(Sharecast News) - European stocks held morning gains on Monday, despite a sluggish session in Asia overnight after a weak US jobs report last Friday and mixed eurozone survey data.

The pan-European Stoxx 600 index was up 0.62% at 509 with all major regional bourses in the green. US non-farm payrolls rose by 142,000, missing the 163,000 forecast by economists.

"More recent economic data has also shown signs of weakness, prompting recessionary fears and leading to a reduction in risk appetite. However, the non-farms number was neither conclusive nor enough to move the dial, such that the consensus is still skewed to a rate reduction of 0.25% next week from the Federal Reserve, as opposed to a more aggressive 0.5% cut," said Interactive Investor head of markets Richard Hunter.

"Even so, sentiment has weakened ahead of the rate decision and mega cap technology stocks bore the brunt of the latest exodus. The Nasdaq fell by 2.6% and the S&P500 by 1.7% on Friday, with the Magnificent Seven at the eye of the storm with drops of between 3% and 4% for the likes of Amazon, Alphabet, Meta Platforms and Nvidia."

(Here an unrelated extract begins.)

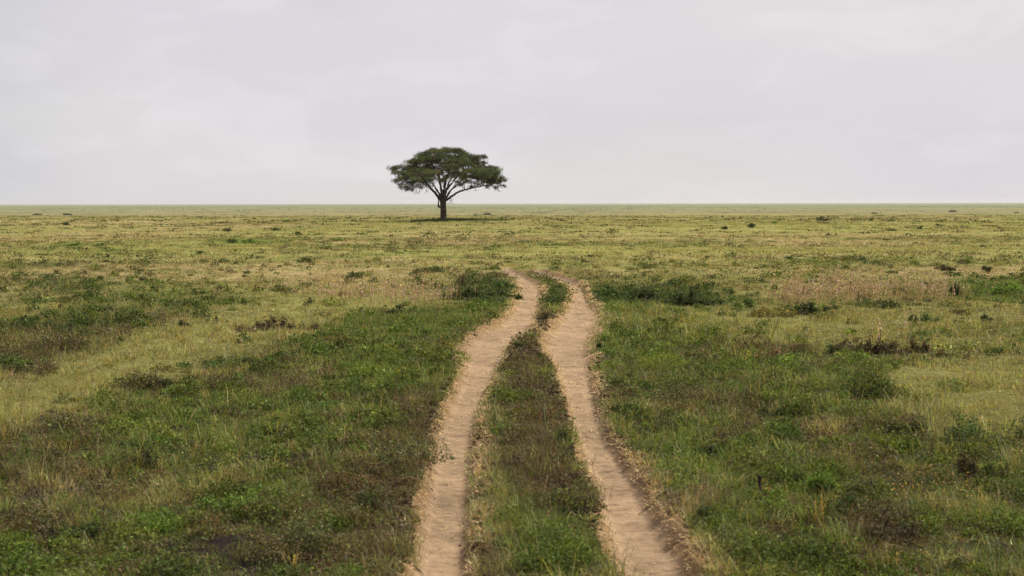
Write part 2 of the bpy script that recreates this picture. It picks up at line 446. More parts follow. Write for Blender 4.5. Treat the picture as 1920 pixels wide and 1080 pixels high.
def build_ground():
    xs = np.array(sorted(set([-a for a in grow(2.2, 9000, .085, .03)] + list(np.arange(-2.2, 3.6, .08)) + grow(3.6, 9000, .085, .03))))
    ys = np.array([-400, -150, -60, -25, -8, 0, 4, 6.5] + grow(8, 9000, .11, .0075))
    X, Yg = np.meshgrid(xs, ys)
    x, y = X.ravel(), Yg.ravel()
    z = height(x, y)
    W = weights(x, y)
    d = np.maximum(y, 1)
    cover = W @ ALB
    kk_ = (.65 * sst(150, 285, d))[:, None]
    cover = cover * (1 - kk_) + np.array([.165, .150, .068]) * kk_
    soil = np.array([.034, .025, .013])
    # under thick growth near by one sees earth and litter; far off the short turf itself is the surface
    k = sst(14, 70, d)[:, None]
    barew = (W[:, B] + W[:, S])[:, None]
    barew = barew * .55
    near = soil * (.55 + .45 * fbm(x * 2, y * 2, 71, 3))[:, None].clip(.35, 1.3) * (1 - barew) + barew * np.array([.17, .118, .070])
    thatch = (W[:, Y] + W[:, T])[:, None] ** 1.5 * .65 * sst(10, 20, d)[:, None]
    near = near * (1 - thatch) + cover * .75 * thatch
    col = near * (1 - k) + cover * .92 * k
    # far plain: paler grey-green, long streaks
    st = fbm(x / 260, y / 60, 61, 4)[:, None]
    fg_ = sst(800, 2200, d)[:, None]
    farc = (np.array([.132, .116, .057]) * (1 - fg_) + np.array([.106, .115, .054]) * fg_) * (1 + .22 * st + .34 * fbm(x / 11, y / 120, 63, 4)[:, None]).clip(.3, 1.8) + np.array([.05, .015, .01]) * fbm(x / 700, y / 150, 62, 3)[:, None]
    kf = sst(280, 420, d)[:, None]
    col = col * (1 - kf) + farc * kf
    ny, nx = X.shape
    i, j = np.meshgrid(np.arange(ny - 1), np.arange(nx - 1), indexing='ij')
    q = np.stack([i * nx + j, i * nx + j + 1, (i + 1) * nx + j + 1, (i + 1) * nx + j], -1).reshape(-1, 4)
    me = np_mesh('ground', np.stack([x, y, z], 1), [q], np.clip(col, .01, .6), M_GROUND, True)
    return link('ground', me, kind='structure')


def build_track():
    geo = Geo()
    for ti, t in enumerate((TL, TR)):
        ys = np.concatenate([np.arange(-4, 8, .25), np.arange(8, 24, .035), np.arange(24, t[0][-1] + 1.0, .07)])
        ss = np.linspace(-1.45, 1.45, 31)
        hw = np.interp(ys, t[0], t[2]); xc = np.interp(ys, t[0], t[1])
        X = xc[:, None] + ss[None] * hw[:, None]
        Yg = np.broadcast_to(ys[:, None], X.shape)
        x, y = X.ravel(), Yg.ravel()
        s = np.broadcast_to(ss[None], X.shape).ravel()
        m = rut_mask(x, y)
        z = height(x, y, cut=False)
        # cross ripples of the wheels, clods along the edges
        rip = .010 * np.sin(y * 2 * np.pi / .31 + 2.2 * fbm(x * 2, y * 1.2, 81, 2)) * (.5 + .9 * fbm(x * .7, y * .5, 82, 2))
        rip += .018 * fbm(x * 3.0, y * 7, 83, 4) + .010 * fbm(x * 14, y * 18, 84, 2)
        clod = .045 * np.maximum(0, fbm(x * 5, y * 5, 85, 3)) * np.exp(-((np.abs(s) - .95) / .25) ** 2)
        z = z - .012 + rip * (1 - sst(.8, 1.2, np.abs(s))) + clod
        z = np.where(m > .12, z, height(x, y) - .03)
        # worn middle paler, shoulders browner
        edge = sst(.55, 1.05, np.abs(s) + .3 * fbm(x * 3, y * 2, 86, 3))[:, None]
        c = (1 - edge) * np.array([1.0, 1.0, 1.0]) + edge * np.array([.70, .62, .48])
        ny, nx = X.shape
        i, j = np.meshgrid(np.arange(ny - 1), np.arange(nx - 1), indexing='ij')
        q = np.stack([i * nx + j, i * nx + j + 1, (i + 1) * nx + j + 1, (i + 1) * nx + j], -1).reshape(-1, 4)
        keep = (m[q] > .05).any(1)
        geo.add(np.stack([x, y, z], 1), c, q[keep])
    return link('dirt_track', geo.mesh('dirt_track', M_TRACK, True), kind='structure')


# ------------------------------------------------------------------ grass and ground cover
#        from  to   tufts/m2 blades  width   spread segs heightscale
BANDS = [(5.5, 13, 190, 22, .0036, .060, 2, 1.0),
         (13, 21, 125, 18, .0050, .075, 2, 1.0),
         (21, 34, 62, 15, .0075, .10, 2, 1.0),
         (34, 60, 26, 13, .012, .15, 1, 1.0),
         (60, 105, 8.0, 12, .024, .24, 1, 1.0),
         (105, 175, 2.7, 11, .045, .40, 1, 1.05),
         (175, 285, 1.0, 10, .080, .62, 1, 1.1)]
HT = {G: (.080, 0), Y: (.085, 0), T: (.10, 0), D: (.125, 0), H: (.125, 0), S: (.045, 0)}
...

"The next test comes on Wednesday this week with the release of the consumer price index, where headline inflation is expected to have fallen from 2.9% to 2.6% which, all things being equal, should cement any Fed decision to ease monetary policy."

In economic news, the eurozone Sentix Investor Confidence Index declined to -15.4 in September from -13.9 in August, according to the latest survey showed on Monday.

The expectations Index in the eurozone recovered to -8.0 from August's -8.8, but the 'current situation' gauge for the region, however, dropped to -22.5 from -19.0 in August, driven by worries about Germany after extreme right parties made gains in recent elections.

In equity news, gambling group Entain surged on a positive trading update after it said online net gaming revenue growth during the second half to date has been ahead of its expectations.

Computacenter fell as it released interim earnings.

Shares in luxury goods makers Kering and Burberry were lower fell after a downgrade to 'underweight' from 'equalweight' at Barclays, which cited structural brand weakness in China.